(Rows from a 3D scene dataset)
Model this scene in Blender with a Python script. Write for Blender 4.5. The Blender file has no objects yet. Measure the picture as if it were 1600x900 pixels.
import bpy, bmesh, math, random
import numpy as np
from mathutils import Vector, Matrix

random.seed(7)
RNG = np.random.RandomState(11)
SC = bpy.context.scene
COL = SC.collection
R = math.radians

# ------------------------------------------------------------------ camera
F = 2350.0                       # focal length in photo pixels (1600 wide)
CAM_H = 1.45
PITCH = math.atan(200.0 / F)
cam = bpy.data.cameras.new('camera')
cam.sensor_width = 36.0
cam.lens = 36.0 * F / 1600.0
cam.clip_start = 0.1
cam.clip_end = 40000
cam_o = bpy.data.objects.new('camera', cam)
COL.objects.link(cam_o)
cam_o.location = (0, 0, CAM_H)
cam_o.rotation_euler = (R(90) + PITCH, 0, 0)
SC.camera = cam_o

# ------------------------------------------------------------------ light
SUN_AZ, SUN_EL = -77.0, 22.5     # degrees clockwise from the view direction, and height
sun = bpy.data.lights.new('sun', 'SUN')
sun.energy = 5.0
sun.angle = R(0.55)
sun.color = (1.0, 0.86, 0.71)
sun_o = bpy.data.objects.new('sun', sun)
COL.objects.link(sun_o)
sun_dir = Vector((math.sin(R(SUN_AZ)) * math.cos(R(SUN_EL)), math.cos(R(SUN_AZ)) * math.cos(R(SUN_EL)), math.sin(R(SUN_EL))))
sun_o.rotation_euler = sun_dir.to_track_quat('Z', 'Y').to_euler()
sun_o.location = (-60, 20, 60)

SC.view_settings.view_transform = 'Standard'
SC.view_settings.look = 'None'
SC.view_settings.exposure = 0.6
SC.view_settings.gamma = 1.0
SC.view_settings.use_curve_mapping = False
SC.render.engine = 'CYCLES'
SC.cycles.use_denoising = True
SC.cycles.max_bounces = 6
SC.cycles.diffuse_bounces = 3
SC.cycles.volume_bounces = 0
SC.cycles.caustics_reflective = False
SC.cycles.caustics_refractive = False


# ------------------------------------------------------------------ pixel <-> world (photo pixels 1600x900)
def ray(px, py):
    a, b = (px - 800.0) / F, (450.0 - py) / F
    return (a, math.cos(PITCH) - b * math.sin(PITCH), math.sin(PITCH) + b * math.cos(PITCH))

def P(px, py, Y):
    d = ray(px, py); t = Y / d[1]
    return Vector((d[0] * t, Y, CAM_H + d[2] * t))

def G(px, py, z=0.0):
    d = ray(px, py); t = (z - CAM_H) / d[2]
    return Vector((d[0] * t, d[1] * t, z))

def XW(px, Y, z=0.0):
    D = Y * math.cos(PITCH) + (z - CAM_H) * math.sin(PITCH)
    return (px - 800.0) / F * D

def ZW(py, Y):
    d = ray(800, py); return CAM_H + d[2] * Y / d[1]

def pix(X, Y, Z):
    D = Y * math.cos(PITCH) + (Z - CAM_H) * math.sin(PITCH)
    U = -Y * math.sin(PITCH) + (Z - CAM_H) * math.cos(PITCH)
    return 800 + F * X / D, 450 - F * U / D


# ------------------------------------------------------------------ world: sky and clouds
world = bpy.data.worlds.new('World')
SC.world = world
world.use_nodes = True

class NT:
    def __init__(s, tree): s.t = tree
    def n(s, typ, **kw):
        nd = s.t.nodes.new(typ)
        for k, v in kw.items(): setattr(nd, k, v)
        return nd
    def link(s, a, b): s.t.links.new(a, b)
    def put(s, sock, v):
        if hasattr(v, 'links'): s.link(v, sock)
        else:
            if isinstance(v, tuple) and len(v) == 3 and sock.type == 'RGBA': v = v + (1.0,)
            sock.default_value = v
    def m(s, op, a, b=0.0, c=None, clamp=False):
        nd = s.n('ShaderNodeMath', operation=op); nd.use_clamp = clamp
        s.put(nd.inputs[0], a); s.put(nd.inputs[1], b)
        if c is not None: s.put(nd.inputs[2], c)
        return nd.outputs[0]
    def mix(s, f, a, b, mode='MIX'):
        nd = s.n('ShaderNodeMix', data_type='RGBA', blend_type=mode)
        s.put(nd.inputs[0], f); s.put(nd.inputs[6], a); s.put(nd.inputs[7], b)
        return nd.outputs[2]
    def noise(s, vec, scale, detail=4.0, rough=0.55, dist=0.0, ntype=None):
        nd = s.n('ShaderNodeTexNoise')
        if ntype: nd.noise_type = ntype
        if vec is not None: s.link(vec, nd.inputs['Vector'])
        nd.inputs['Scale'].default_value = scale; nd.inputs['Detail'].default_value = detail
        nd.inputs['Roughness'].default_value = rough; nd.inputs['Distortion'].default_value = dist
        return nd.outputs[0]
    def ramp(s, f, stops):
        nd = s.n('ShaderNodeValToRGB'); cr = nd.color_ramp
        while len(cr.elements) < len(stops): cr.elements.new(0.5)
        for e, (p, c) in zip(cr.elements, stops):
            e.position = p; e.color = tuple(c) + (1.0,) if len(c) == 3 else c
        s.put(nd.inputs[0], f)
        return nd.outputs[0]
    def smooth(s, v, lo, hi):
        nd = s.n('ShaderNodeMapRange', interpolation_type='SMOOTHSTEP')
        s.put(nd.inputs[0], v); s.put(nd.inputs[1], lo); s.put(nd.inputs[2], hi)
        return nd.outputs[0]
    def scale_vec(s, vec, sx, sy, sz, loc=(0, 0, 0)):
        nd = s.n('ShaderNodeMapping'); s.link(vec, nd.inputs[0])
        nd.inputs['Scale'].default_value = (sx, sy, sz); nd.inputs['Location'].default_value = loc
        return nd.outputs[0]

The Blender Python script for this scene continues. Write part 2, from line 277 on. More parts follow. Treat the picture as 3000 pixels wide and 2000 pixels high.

* **OBJECTIVE**
Output the records verbatim, from the first line to the last.

* **ANSWER TO THE PROBLEM**
Model this scene in Blender with a Python script. Write for Blender 4.5. The Blender file has no objects yet. Measure the picture as if it were 1600x900 pixels.
import bpy, bmesh, math, random
import numpy as np
from mathutils import Vector, Matrix

random.seed(7)
RNG = np.random.RandomState(11)
SC = bpy.context.scene
COL = SC.collection
R = math.radians

# ------------------------------------------------------------------ camera
F = 2350.0                       # focal length in photo pixels (1600 wide)
CAM_H = 1.45
PITCH = math.atan(200.0 / F)
cam = bpy.data.cameras.new('camera')
cam.sensor_width = 36.0
cam.lens = 36.0 * F / 1600.0
cam.clip_start = 0.1
cam.clip_end = 40000
cam_o = bpy.data.objects.new('camera', cam)
COL.objects.link(cam_o)
cam_o.location = (0, 0, CAM_H)
cam_o.rotation_euler = (R(90) + PITCH, 0, 0)
SC.camera = cam_o

# ------------------------------------------------------------------ light
SUN_AZ, SUN_EL = -77.0, 22.5     # degrees clockwise from the view direction, and height
sun = bpy.data.lights.new('sun', 'SUN')
sun.energy = 5.0
sun.angle = R(0.55)
sun.color = (1.0, 0.86, 0.71)
sun_o = bpy.data.objects.new('sun', sun)
COL.objects.link(sun_o)
sun_dir = Vector((math.sin(R(SUN_AZ)) * math.cos(R(SUN_EL)), math.cos(R(SUN_AZ)) * math.cos(R(SUN_EL)), math.sin(R(SUN_EL))))
sun_o.rotation_euler = sun_dir.to_track_quat('Z', 'Y').to_euler()
sun_o.location = (-60, 20, 60)

SC.view_settings.view_transform = 'Standard'
SC.view_settings.look = 'None'
SC.view_settings.exposure = 0.6
SC.view_settings.gamma = 1.0
SC.view_settings.use_curve_mapping = False
SC.render.engine = 'CYCLES'
SC.cycles.use_denoising = True
SC.cycles.max_bounces = 6
SC.cycles.diffuse_bounces = 3
SC.cycles.volume_bounces = 0
SC.cycles.caustics_reflective = False
SC.cycles.caustics_refractive = False


# ------------------------------------------------------------------ pixel <-> world (photo pixels 1600x900)
def ray(px, py):
    a, b = (px - 800.0) / F, (450.0 - py) / F
    return (a, math.cos(PITCH) - b * math.sin(PITCH), math.sin(PITCH) + b * math.cos(PITCH))

def P(px, py, Y):
    d = ray(px, py); t = Y / d[1]
    return Vector((d[0] * t, Y, CAM_H + d[2] * t))

def G(px, py, z=0.0):
    d = ray(px, py); t = (z - CAM_H) / d[2]
    return Vector((d[0] * t, d[1] * t, z))

def XW(px, Y, z=0.0):
    D = Y * math.cos(PITCH) + (z - CAM_H) * math.sin(PITCH)
    return (px - 800.0) / F * D

def ZW(py, Y):
    d = ray(800, py); return CAM_H + d[2] * Y / d[1]

def pix(X, Y, Z):
    D = Y * math.cos(PITCH) + (Z - CAM_H) * math.sin(PITCH)
    U = -Y * math.sin(PITCH) + (Z - CAM_H) * math.cos(PITCH)
    return 800 + F * X / D, 450 - F * U / D


# ------------------------------------------------------------------ world: sky and clouds
world = bpy.data.worlds.new('World')
SC.world = world
world.use_nodes = True

class NT:
    def __init__(s, tree): s.t = tree
    def n(s, typ, **kw):
        nd = s.t.nodes.new(typ)
        for k, v in kw.items(): setattr(nd, k, v)
        return nd
    def link(s, a, b): s.t.links.new(a, b)
    def put(s, sock, v):
        if hasattr(v, 'links'): s.link(v, sock)
        else:
            if isinstance(v, tuple) and len(v) == 3 and sock.type == 'RGBA': v = v + (1.0,)
            sock.default_value = v
    def m(s, op, a, b=0.0, c=None, clamp=False):
        nd = s.n('ShaderNodeMath', operation=op); nd.use_clamp = clamp
        s.put(nd.inputs[0], a); s.put(nd.inputs[1], b)
        if c is not None: s.put(nd.inputs[2], c)
        return nd.outputs[0]
    def mix(s, f, a, b, mode='MIX'):
        nd = s.n('ShaderNodeMix', data_type='RGBA', blend_type=mode)
        s.put(nd.inputs[0], f); s.put(nd.inputs[6], a); s.put(nd.inputs[7], b)
        return nd.outputs[2]
    def noise(s, vec, scale, detail=4.0, rough=0.55, dist=0.0, ntype=None):
        nd = s.n('ShaderNodeTexNoise')
        if ntype: nd.noise_type = ntype
        if vec is not None: s.link(vec, nd.inputs['Vector'])
        nd.inputs['Scale'].default_value = scale; nd.inputs['Detail'].default_value = detail
        nd.inputs['Roughness'].default_value = rough; nd.inputs['Distortion'].default_value = dist
        return nd.outputs[0]
    def ramp(s, f, stops):
        nd = s.n('ShaderNodeValToRGB'); cr = nd.color_ramp
        while len(cr.elements) < len(stops): cr.elements.new(0.5)
        for e, (p, c) in zip(cr.elements, stops):
            e.position = p; e.color = tuple(c) + (1.0,) if len(c) == 3 else c
        s.put(nd.inputs[0], f)
        return nd.outputs[0]
    def smooth(s, v, lo, hi):
        nd = s.n('ShaderNodeMapRange', interpolation_type='SMOOTHSTEP')
        s.put(nd.inputs[0], v); s.put(nd.inputs[1], lo); s.put(nd.inputs[2], hi)
        return nd.outputs[0]
    def scale_vec(s, vec, sx, sy, sz, loc=(0, 0, 0)):
        nd = s.n('ShaderNodeMapping'); s.link(vec, nd.inputs[0])
        nd.inputs['Scale'].default_value = (sx, sy, sz); nd.inputs['Location'].default_value = loc
        return nd.outputs[0]

The Blender Python script for this scene continues. Write part 2, from line 277 on. More parts follow. Treat the picture as 3000 pixels wide and 2000 pixels high.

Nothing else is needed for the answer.